Ainda em setembro, a Merrill continuava a elogiar Bettamio e sua turma, incluindo Adriano Borges, um especialista em fusões no setor imobiliário que foi recrutado quando trabalhava no Credit Suisse. A equipe foi elogiada por Thain e o presidente do Bank of America, Kenneth Lewis, pouco depois de o banco americano, sediado em Charlotte, na Carolina do Norte, anunciar a aquisição da Merrill.

Mas a expansão das operações brasileiras da Merrill não poderia ter ocorrido num momento pior. Quando a equipe de Bettamio chegou, o mercado de abertura de capital no Brasil estava praticamente paralisado.

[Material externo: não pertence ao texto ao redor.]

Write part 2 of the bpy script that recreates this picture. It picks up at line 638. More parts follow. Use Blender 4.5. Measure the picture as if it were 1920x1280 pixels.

No fim do ano passado, a Merrill tinha perdido ainda mais brilho na região. Para todo o ano, ela caiu para a décima colocação ou pior em operações latino-americanas com dívidas, ações ou fusões e aquisições, segundo a Thomson Reuters. No Brasil, a Merrill foi responsável por apenas US$ 330 milhões em novas operações com ações, ficando em 14º lugar, com uma participação de 1,8% do mercado. Em 2007 a Merrill estava em 5º.

Também não ajudou que a Merrill teve se retirar da abertura de capital, em junho, da petrolífera OGX Petróleo e Gás Participações SA, depois que o analista de petróleo e gás da firma em Nova York desconfiou da polpuda avaliação para a empresa, de US$ 22 bilhões. Isso custou à Merrill cerca de US$ 30 milhões em comissões.

Apesar dos resultados ruins, a Merrill ainda devia milhões em bônus garantidos, o que provocou dificuldades para pagar outros executivos. Bettamio, que agora chefia as operações da Merrill no Brasil, não devolveu dinheiro nenhum de seu bônus, disseram pessoas a par da situação. Mas, depois que a Merrill cancelou as festas de fim de ano para economizar, Bettamio e outros pagaram do próprio bolso uma festa no Cafe de la Musique, um restaurante da moda em São Paulo.

O Bank of America afirmou que ainda espera que as contratações brasileiras deem o devido retorno à firma. "Contratamos a equipe com um plano de longo prazo em mente, e estamos satisfeitos porque eles estão atendendo às nossas expectativas", disse um porta-voz. "Nosso compromisso é continuar construindo nossa marca e nossa capacidade no Brasil."